NASA’s Hubble spots white dwarf star devouring a Pluto-like world

This artist's concept shows a white dwarf surrounded by a large debris disk. Debris from pieces of a captured, Pluto-like object is falling onto the white dwarf. Credit: Artwork: NASA, Tim Pyle (NASA/JPL-Caltech).

Astronomers using NASA’s Hubble Space Telescope have witnessed a rare cosmic meal: a white dwarf star consuming pieces of a frozen world similar to Pluto.

Located just 260 light-years away, the star is a faint remnant of what was once a sun-like star.

Though only about the size of Earth, it packs half the mass of our Sun into its tiny body, creating an intense gravitational pull strong enough to tear apart nearby objects.

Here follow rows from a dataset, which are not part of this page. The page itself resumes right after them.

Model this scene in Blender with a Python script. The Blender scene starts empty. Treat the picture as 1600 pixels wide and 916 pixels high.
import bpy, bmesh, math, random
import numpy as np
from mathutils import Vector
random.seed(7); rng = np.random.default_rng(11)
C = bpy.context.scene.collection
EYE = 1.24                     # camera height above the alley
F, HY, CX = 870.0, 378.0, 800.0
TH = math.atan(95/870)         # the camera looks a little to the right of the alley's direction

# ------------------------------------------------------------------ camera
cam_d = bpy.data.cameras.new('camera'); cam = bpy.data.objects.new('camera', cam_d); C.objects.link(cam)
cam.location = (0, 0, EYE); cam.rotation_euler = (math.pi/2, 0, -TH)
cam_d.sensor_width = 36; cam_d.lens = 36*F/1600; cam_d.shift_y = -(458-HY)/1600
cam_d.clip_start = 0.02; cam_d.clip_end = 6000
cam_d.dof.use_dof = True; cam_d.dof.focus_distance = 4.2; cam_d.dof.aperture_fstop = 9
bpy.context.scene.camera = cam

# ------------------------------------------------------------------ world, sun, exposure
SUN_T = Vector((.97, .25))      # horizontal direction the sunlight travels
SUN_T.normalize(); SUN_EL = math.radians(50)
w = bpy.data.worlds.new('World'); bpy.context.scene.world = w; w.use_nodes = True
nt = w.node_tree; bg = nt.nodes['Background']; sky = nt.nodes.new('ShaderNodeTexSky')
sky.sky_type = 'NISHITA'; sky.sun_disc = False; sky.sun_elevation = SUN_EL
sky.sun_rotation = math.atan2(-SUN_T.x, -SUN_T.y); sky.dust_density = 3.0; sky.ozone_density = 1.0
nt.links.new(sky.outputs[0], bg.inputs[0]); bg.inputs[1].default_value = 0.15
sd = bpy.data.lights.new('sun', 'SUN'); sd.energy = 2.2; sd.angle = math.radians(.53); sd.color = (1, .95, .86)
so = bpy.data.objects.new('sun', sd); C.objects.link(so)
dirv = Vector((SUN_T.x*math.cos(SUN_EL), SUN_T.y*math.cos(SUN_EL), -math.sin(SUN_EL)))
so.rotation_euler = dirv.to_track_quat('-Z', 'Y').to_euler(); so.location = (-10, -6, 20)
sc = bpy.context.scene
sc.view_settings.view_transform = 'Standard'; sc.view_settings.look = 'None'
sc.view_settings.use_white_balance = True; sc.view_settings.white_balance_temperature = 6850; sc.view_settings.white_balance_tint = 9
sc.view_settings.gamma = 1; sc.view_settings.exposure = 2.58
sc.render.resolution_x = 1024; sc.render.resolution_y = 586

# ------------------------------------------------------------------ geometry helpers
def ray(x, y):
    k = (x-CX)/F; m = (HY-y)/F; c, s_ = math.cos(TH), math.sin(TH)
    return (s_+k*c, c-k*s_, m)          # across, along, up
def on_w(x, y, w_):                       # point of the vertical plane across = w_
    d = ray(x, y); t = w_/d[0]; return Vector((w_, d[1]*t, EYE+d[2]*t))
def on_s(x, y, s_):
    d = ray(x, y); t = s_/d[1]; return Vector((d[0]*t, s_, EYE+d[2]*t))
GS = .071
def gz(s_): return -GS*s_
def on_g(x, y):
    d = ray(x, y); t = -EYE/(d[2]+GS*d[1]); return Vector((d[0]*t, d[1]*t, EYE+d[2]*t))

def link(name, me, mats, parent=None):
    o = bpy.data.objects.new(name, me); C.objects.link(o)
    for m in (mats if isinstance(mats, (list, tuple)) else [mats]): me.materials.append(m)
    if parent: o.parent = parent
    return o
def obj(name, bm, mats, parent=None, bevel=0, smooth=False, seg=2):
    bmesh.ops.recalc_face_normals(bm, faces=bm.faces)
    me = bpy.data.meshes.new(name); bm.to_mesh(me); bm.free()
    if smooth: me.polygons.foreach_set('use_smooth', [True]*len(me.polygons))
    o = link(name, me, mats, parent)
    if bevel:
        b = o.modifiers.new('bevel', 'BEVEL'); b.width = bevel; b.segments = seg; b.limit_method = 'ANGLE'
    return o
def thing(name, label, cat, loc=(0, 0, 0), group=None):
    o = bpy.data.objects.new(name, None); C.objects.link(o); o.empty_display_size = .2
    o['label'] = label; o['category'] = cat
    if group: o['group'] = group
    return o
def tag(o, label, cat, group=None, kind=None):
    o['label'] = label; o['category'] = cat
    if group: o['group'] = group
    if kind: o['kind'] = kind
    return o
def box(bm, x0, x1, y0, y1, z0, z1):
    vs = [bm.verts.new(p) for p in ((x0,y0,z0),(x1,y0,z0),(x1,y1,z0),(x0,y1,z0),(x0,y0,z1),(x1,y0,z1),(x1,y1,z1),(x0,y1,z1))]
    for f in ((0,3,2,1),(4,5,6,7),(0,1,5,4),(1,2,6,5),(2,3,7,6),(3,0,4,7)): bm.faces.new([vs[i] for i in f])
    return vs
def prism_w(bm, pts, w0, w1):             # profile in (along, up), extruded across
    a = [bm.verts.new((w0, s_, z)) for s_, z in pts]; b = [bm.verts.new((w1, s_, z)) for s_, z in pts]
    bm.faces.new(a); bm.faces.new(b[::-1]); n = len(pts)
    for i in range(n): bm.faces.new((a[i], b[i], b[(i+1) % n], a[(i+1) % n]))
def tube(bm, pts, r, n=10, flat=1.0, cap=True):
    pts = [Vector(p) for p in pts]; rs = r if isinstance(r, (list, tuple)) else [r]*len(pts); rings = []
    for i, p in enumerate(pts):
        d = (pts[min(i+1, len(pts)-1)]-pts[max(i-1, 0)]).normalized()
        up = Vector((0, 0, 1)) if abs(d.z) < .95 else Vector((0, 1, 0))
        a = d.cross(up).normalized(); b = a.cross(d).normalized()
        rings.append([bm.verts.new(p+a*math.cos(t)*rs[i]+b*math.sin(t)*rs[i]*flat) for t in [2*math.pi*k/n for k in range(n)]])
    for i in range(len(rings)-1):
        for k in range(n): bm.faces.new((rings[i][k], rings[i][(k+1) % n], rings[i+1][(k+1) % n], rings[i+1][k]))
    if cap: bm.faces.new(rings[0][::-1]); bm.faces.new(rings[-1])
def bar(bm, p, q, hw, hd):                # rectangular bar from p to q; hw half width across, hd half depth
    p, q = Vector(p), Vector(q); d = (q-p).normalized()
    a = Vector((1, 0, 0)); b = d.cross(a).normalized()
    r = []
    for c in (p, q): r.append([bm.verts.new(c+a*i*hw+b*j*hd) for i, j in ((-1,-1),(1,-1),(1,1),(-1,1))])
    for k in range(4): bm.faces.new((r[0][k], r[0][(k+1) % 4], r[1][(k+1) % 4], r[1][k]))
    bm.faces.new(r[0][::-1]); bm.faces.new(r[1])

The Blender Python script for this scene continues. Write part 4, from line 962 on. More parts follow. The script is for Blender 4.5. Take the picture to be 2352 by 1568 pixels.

The victim in this case was a large icy fragment, likely once part of a dwarf planet that formed in the star’s version of a Kuiper Belt—the distant ring of icy debris that surrounds our own solar system.

As this chunk spiraled into the white dwarf, Hubble’s ultraviolet instruments detected the chemical fingerprints of its destruction.

To the team’s surprise, the fragments contained high levels of volatile substances, including carbon, sulfur, nitrogen, and especially oxygen, which pointed to an abundance of water.

“We did not expect to find this much water or other ices,” explained Snehalata Sahu of the University of Warwick, who led the analysis.

“Normally, icy objects are ejected from their systems when stars evolve into white dwarfs. Yet here we are detecting volatile-rich material being consumed.”

Using Hubble’s Cosmic Origins Spectrograph, the researchers determined that the fragments were made up of about 64 percent water ice.

This amount suggests that the object was far larger than an ordinary comet and may have been a broken piece of an “exo-Pluto.”

In addition, the debris contained more nitrogen than has ever been measured in a white dwarf system.

Since Pluto’s surface today is covered with nitrogen ice, scientists believe the destroyed object may have been a dwarf planet with a crust and mantle similar to Pluto’s.

Such volatile elements are invisible to telescopes that only see optical light, which is why Hubble’s ultraviolet vision was crucial. Without it, the white dwarf would have appeared like any other faint star.

The discovery also offers a glimpse of our solar system’s future. Billions of years from now, our Sun will burn through its fuel, shrink into a white dwarf, and begin pulling in outer solar system bodies such as Kuiper Belt objects.

“If an alien civilization observed us then, they might see the same thing happening to our planets and icy worlds,” Sahu noted.

The research team now hopes to use the James Webb Space Telescope to study the white dwarf in infrared light, which could reveal even more about the chemistry of these destroyed objects.

By piecing together such clues, astronomers are learning not only how planets form but also how water—an essential ingredient for life—finds its way to rocky worlds like Earth.